Cullman Center Institute for Teachers: Year Zero: 1945

Event Details

IAN BURUMA, Instructor

This seminar, which will interest both English and history teachers, examines how the world emerged from the wreckage of World War II. The immediate postwar period had its horrors, including civil war, revenge, and starvation, but there was hope as well of building a better world in which another global conflict would be unthinkable. People who had sacrificed a great deal – among them soldiers, women, black people, and Asian-Americans – demanded more equality and better opportunities. 1945 also saw the birth of the United Nations, the welfare state, and the first moves towards a European union.

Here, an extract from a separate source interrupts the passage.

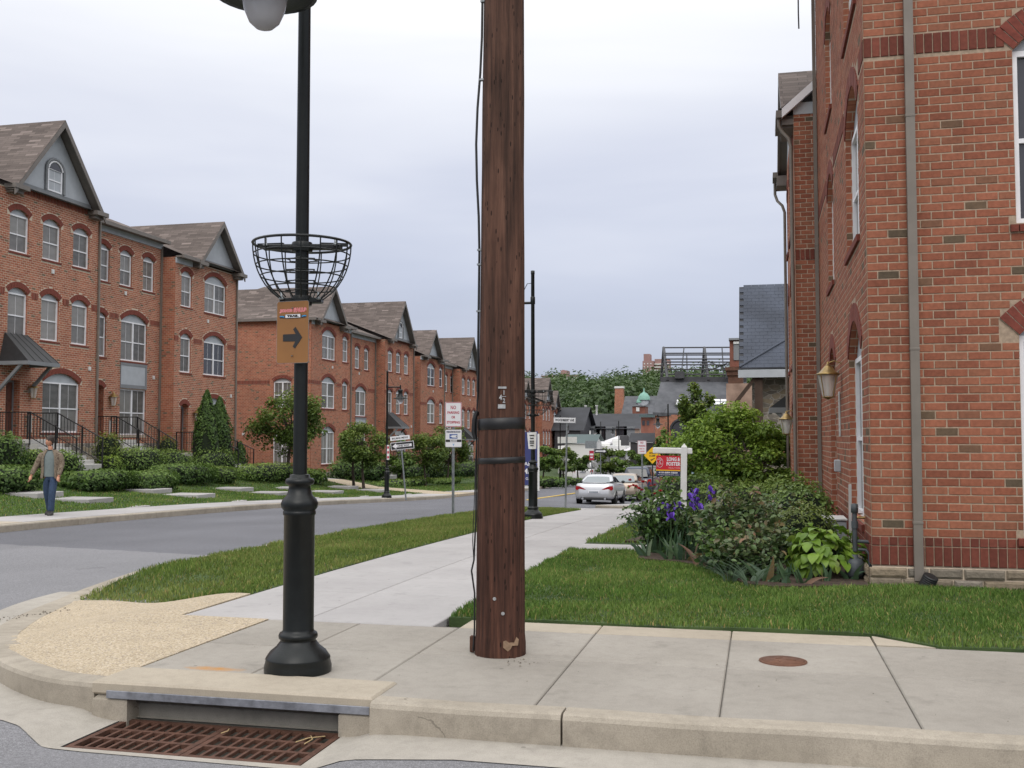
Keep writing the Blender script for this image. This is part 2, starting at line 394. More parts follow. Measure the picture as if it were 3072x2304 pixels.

How much of this world created in 1945 is still left today? We will read from a variety of texts, including memoir (Harold MacMillan, John Foster Dulles), fiction (Heinrich Böll), reportage (Edmund Wilson, Stephen Spender), and history books (Mazower, Dallas, Bessel). 

Ian Buruma is a writer, journalist, and professor at Bard College. He was educated in Holland and Japan, where he studied history, Chinese literature, and Japanese cinema. His essays, covering a broad range of political and cultural subjects, have appeared in The New York Review of Books, The New Yorker, The New York Times, Il Corriere della Sera, and NRC Handelsblad. His current project, 1945: Life in Ruins, is a book about the immediate aftermath of World War II in Europe and Asia.